Smith’s face as he looks up from the execution shows that he’s capable of more than broad ham when required; it’s one of the things that made him so good in Doctor Who. Daemon knows he’s made mistakes, and suddenly he’s full of doubt. It was a tense, enthralling scene, but again, I wish we could perhaps have got to it sooner. Daemon’s brooding at Harrenhal has dragged on for so long now I was beginning to wonder if anything was actually going to happen there.

By contrast, the dragonrider selection scenes were fast-paced and gripping, as the vast majority of hopefuls found themselves gruesomely immolated, as though in a particularly brutal episode of The X Factor. While these were gripping sequences, it has to be said that the outcome was never in much doubt, and perhaps that was a little clumsy. We’ve spent episode after episode watching the travails of embittered family man Hugh Hammer and drunken blowhard Ulf; did anyone really think, when an actor we’d never seen before stepped up to trepidatiously approach the dragon Vermithor, that he’d be successful?

Still, it did justify the time the show has spent on the characters, and both reacted to the flaming carnage consistently with the men we’ve come to know. Hugh gained the trust of his dragon by trying (and failing) to save a screaming fellow-contender, then standing his ground and shouting; Ulf, meanwhile, ran for the hills and tripped over in a huge pile of shit. I wasn’t clear, but it looked like he also trod on (and smashed) the eggs of the dragon who sniffed approvingly at him. I’d have thought they’d be more protective of their nests than that!
Ulf it was, though, who then found himself buzzing the skies of King’s Landing on his newly acquired dragon; whether that was his idea or Silverwing’s was unclear. Nonetheless, it was a thrilling scene, as actor Tom Bennett nicely demonstrated Ulf’s slightly comical exultation at the position he had found himself in. It also led to a genuinely epic cliffhanger, as the incensed Regent Aemon hotfooted (hotwinged?) it to Dragonstone on Vhagar, only to flee in frustration at the sight of Rhaenyra flanked by her ever-growing squadron of fire-breathing beasties.

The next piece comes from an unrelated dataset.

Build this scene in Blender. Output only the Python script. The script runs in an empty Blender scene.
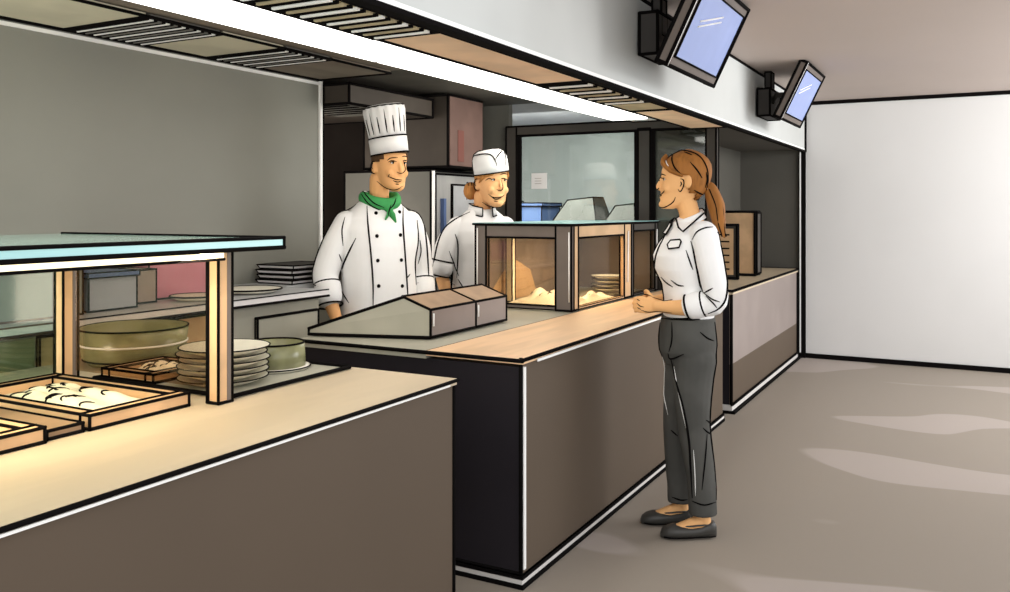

As an ep, this made me genuinely excited to see what happens next, which is surely the point of the penultimate instalment in a show like this. From having barely any dragons (Daemon’s not being one to count on), Rhaenyra has this week gained three; and with Daemon’s apparent success at recruiting the forces of the river lords as a ground army, it looks like the tides of the war might be turning in favour of the Blacks. It was a gripping hour of TV; it’s just unfortunate that there’s been so much meandering getting to it.